RAILROAD CONSTRUCTION IN COLOMBIA.-The Pacific Railway, which is now under construction from the port of Buenaventura on the Pacific coast of Colombia, west to Cali, department of Cauta, about 60 miles, and has contracted with the Colombian government to extend the road northeast to Girardot, about 125 miles, where connection will be made with the Girardot Railway, which runs northwest to Bogota, about 50 miles. Bogota at present has no railroad connection with the coast. The contract also calls for the construction of branch lines from Cali south to Popayan, about 75 miles, and from Cali north to Manizales, about 110 miles. The construction work on the Popayan and Manizales branches is to be commenced immediately upon completion of the main line from Buenaventura to Cali, which should be some time next summer. The Manizales branch will pass through the towns of Pereira and Cartago. The Columbian government will apply 50 per cent. of the customs duties collected in the custom houses on the Pacific coast to this construction. The headquarters of the company are at Cali.
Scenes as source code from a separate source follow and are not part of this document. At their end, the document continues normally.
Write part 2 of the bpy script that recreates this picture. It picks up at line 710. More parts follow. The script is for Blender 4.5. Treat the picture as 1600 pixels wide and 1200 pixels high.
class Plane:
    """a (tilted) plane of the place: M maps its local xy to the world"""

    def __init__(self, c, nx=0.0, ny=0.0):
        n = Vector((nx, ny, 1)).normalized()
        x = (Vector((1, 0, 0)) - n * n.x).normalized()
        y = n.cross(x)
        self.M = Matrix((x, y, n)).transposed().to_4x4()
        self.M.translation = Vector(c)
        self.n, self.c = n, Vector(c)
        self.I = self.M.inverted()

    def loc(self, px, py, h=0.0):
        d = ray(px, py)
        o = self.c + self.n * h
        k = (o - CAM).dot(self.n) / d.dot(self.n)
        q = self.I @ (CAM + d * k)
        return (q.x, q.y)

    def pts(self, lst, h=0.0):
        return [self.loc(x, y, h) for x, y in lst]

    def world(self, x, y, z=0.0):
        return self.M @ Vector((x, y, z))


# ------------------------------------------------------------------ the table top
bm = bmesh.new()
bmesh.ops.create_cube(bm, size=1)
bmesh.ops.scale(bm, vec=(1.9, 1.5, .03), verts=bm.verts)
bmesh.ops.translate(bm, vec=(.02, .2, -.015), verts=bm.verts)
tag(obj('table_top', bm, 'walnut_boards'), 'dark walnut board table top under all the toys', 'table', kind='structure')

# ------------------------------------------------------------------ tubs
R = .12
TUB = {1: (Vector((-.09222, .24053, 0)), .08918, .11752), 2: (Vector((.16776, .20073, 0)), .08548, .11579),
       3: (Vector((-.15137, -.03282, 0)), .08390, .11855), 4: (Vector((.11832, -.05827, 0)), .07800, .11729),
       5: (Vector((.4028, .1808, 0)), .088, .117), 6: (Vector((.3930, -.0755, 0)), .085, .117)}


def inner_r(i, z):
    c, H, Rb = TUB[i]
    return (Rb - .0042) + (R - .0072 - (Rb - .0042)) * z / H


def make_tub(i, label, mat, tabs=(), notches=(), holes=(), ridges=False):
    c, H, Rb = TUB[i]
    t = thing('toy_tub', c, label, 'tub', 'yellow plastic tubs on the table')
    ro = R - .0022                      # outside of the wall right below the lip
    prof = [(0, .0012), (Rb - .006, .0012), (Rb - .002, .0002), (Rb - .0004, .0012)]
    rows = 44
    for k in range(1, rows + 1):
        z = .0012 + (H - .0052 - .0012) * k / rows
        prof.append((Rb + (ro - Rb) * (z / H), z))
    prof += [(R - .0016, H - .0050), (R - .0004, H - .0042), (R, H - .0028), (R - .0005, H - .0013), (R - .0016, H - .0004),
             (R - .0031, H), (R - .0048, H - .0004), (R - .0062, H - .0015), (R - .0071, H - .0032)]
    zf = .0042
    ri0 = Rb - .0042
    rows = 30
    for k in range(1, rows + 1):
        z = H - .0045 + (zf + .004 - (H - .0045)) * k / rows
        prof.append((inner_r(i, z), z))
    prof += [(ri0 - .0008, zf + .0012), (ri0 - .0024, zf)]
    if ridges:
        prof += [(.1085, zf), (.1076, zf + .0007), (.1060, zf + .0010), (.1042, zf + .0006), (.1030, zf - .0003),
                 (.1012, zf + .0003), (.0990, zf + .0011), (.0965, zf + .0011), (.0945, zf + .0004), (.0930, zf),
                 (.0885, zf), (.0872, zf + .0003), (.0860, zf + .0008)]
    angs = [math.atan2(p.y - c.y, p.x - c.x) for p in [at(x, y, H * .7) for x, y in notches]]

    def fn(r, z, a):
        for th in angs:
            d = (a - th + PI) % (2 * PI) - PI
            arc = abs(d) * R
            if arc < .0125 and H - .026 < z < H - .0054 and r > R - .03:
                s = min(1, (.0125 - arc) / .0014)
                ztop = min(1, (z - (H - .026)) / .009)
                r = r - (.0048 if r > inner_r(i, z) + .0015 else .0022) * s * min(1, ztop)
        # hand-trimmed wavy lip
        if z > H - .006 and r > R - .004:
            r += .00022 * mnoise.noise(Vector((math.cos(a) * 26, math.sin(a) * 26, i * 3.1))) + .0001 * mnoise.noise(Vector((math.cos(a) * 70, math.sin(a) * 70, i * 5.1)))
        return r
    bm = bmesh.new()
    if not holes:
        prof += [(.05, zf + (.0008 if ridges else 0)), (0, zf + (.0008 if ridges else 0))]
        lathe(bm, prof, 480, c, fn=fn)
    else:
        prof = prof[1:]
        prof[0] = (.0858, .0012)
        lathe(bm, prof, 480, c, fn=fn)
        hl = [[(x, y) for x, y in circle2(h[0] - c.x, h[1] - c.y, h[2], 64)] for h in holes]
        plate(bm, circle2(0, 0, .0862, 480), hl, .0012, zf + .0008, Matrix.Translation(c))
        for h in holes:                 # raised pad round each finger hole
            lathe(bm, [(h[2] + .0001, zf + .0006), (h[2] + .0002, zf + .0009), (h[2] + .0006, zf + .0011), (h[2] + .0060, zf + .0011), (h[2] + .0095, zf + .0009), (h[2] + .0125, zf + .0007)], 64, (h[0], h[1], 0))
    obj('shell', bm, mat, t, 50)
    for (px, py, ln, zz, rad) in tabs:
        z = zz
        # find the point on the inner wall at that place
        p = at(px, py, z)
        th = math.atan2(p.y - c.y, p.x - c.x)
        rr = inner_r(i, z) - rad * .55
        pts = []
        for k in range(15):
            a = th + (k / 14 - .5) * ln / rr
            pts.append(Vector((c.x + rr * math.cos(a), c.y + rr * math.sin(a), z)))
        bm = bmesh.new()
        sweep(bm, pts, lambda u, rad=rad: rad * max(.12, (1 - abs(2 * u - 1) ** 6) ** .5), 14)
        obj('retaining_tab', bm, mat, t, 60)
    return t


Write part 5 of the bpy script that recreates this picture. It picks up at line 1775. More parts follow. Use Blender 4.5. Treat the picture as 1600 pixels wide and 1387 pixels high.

RAILROAD CONSTRUCTION IN THE PHILIPPINE ISLANDS.-Construction work on the line from Aringay on the coast of the province of Union in the central western portion of Luzon island, east to Baguio in the province of Benguet, about 20 miles, is progressing rapidly, even better than the officials of the company thought possible at the beginning. Over nine hundred men are working at the Baguio end of the new road, from which more than four miles of grading work has been completed toward Aringay. At Aringay working toward Baguio is a camp of 1,200 men, which will be increased in the near future to 4,500 men. About two miles of track has been laid from Aringay, and the grade is completed for nearly seven miles further. Hydraulic streams are being used to cut down the dirt grade, the water being obtained from the Irosen river. The main tunnel in this line has already been driven 165 ft. into the cliff to its full height. The work is already more than half finished.